'''

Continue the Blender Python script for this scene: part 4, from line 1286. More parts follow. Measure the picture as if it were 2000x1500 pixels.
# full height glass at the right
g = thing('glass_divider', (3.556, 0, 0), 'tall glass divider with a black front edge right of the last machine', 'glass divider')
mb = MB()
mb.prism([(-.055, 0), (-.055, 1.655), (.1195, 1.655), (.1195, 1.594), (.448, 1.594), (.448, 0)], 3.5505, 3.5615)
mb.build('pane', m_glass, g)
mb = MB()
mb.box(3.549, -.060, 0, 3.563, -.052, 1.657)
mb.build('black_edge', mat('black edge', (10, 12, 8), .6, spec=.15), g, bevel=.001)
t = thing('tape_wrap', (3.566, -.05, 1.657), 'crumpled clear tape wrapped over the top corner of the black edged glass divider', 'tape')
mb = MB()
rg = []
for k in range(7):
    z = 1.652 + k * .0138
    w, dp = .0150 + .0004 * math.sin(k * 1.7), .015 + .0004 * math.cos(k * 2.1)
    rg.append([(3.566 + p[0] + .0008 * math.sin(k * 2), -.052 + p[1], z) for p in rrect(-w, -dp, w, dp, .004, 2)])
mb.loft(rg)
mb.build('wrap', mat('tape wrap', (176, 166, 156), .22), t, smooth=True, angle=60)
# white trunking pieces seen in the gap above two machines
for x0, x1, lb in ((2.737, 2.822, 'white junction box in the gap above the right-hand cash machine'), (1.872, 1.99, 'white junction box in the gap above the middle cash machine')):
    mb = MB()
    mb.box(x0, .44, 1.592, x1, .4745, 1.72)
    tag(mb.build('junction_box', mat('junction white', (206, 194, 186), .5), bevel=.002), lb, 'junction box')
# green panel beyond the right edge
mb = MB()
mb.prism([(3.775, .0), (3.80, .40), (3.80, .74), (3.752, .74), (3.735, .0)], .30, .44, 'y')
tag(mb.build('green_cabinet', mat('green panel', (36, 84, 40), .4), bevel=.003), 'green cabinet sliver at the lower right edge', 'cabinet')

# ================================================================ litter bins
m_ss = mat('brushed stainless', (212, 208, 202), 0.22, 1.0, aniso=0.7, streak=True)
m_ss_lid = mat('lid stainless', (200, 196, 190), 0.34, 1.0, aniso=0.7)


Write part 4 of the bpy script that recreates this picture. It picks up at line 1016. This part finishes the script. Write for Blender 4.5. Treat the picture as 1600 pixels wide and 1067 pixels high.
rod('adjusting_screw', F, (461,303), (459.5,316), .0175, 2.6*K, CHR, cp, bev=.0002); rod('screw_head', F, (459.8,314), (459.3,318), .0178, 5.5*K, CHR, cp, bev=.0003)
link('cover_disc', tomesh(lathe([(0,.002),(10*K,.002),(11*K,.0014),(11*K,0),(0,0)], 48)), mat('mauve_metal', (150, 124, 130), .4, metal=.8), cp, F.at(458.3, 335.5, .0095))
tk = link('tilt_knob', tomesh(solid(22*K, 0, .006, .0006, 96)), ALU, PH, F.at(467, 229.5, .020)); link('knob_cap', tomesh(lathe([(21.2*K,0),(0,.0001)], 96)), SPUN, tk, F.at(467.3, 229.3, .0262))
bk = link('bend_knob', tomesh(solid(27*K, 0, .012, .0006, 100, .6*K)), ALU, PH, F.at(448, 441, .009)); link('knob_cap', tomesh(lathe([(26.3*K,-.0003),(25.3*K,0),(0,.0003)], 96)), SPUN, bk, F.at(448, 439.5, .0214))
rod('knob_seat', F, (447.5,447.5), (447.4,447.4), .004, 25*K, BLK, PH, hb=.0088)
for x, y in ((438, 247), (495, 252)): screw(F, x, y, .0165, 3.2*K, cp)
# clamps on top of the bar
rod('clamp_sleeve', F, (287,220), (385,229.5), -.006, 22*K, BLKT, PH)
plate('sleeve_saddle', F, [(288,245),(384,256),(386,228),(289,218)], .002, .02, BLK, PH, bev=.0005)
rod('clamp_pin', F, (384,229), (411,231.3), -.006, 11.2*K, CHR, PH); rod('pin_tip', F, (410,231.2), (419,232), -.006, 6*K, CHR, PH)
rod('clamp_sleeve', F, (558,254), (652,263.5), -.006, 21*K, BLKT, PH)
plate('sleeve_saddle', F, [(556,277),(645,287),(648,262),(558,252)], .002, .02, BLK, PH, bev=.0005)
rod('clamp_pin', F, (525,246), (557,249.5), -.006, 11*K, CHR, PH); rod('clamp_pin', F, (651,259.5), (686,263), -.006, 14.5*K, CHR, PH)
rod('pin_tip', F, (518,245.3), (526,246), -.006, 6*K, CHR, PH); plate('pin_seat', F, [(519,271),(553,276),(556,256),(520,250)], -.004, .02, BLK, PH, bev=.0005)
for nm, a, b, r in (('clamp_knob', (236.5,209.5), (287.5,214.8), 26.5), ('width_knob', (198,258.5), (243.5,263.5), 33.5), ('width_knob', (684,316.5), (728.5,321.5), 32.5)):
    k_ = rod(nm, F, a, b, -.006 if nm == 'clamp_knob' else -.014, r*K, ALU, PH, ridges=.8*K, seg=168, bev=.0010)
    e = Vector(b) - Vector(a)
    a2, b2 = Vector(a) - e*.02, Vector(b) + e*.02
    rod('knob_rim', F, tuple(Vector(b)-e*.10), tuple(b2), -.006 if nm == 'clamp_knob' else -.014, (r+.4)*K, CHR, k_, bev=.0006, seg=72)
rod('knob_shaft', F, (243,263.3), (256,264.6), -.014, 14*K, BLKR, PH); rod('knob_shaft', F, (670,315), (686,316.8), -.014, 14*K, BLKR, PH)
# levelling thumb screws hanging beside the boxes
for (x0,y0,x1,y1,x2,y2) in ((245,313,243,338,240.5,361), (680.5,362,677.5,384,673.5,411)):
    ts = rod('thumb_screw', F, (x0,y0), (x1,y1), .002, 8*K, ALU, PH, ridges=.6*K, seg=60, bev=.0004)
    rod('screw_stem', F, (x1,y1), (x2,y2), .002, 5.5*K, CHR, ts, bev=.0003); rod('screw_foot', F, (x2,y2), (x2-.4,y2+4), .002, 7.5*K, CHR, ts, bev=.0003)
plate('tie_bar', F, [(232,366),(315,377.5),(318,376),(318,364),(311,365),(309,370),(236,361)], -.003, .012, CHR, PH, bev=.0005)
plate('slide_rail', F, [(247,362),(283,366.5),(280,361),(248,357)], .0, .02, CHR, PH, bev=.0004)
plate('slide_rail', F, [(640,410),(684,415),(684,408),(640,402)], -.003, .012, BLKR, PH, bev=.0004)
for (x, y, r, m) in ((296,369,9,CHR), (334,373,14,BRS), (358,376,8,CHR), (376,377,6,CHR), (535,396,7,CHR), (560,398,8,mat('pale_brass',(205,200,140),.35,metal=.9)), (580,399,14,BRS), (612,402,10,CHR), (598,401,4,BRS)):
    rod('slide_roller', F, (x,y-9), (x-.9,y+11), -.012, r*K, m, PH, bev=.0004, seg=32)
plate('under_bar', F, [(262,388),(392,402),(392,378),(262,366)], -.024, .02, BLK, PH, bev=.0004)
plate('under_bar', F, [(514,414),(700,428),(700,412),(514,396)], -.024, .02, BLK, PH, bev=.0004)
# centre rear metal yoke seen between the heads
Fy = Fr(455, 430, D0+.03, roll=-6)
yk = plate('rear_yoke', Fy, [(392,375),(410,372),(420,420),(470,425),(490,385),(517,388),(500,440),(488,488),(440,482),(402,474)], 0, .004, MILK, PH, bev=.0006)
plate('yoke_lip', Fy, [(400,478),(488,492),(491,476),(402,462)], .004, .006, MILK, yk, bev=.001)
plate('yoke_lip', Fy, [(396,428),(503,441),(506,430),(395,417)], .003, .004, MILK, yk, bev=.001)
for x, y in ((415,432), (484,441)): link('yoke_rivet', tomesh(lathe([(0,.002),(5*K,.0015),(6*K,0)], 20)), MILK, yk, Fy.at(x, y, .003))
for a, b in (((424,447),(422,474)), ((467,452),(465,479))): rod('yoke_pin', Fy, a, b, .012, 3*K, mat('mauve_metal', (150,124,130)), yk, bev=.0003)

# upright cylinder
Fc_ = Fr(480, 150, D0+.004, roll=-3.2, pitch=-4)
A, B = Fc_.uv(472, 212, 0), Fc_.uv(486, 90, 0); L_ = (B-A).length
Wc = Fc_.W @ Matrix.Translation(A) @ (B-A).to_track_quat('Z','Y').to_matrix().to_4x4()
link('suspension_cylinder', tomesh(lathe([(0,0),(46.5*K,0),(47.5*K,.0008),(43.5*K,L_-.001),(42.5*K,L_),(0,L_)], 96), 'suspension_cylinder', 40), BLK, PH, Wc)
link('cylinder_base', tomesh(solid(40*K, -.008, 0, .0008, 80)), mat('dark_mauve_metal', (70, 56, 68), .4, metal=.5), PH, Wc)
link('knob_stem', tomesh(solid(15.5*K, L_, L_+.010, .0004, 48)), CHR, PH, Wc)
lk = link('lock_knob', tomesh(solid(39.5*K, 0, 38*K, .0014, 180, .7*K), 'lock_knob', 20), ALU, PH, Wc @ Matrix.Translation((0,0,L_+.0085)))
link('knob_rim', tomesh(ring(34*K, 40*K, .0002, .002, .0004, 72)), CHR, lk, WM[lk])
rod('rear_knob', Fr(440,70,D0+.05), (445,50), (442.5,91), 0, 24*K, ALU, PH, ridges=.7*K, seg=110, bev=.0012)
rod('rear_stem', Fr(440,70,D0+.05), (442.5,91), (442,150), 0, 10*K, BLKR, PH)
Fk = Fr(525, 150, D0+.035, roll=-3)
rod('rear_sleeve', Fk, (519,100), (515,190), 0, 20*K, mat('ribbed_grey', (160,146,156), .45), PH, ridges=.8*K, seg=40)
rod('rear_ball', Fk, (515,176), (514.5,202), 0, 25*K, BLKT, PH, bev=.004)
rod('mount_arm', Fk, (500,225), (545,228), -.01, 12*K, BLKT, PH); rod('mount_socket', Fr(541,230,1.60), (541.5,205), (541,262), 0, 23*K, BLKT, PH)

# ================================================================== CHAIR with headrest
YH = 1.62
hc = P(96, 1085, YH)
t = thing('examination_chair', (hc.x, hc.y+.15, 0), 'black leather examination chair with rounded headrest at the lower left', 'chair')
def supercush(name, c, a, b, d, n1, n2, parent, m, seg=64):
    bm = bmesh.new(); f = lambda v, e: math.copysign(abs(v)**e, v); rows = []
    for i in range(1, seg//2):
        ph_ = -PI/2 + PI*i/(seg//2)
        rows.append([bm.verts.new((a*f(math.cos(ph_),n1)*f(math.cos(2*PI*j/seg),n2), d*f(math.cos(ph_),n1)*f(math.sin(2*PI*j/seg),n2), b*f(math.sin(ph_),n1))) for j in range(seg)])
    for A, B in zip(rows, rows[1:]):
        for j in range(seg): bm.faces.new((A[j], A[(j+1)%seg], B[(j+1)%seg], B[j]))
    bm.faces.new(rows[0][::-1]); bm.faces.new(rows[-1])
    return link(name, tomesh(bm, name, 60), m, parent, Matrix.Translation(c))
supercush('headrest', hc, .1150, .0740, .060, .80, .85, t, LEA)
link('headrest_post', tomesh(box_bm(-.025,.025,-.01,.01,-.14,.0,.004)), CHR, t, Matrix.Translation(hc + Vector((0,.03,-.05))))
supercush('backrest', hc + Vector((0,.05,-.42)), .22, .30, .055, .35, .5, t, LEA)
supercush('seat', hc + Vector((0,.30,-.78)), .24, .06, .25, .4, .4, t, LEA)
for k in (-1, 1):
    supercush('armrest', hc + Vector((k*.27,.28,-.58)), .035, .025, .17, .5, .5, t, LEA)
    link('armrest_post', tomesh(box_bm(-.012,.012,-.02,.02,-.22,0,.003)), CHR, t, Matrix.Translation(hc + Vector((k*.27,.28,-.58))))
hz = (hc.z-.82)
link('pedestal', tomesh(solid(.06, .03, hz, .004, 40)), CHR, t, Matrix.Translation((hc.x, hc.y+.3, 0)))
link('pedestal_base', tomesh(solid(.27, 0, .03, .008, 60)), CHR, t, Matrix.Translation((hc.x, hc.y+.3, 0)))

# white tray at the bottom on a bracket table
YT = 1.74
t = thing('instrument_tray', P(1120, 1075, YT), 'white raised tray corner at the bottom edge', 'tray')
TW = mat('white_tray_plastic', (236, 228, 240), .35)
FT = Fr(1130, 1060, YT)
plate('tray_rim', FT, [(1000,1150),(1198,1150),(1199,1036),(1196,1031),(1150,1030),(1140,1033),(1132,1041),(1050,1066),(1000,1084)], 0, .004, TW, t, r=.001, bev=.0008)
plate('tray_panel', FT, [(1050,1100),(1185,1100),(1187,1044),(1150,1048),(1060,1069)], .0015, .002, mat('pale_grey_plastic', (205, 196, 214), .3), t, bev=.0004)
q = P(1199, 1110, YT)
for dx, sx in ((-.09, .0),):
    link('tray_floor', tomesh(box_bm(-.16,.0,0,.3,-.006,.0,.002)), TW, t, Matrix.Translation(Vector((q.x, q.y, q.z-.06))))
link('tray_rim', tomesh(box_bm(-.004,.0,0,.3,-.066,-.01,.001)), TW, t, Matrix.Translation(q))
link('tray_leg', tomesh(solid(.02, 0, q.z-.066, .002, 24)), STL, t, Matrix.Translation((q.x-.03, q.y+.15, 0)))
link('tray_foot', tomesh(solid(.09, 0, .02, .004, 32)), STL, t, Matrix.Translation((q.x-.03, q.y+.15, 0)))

'''

TASK PROMPT:
Only the number is wanted: how many lines in the data include the word "Blender"?

COMPLETE RESPONSE:
2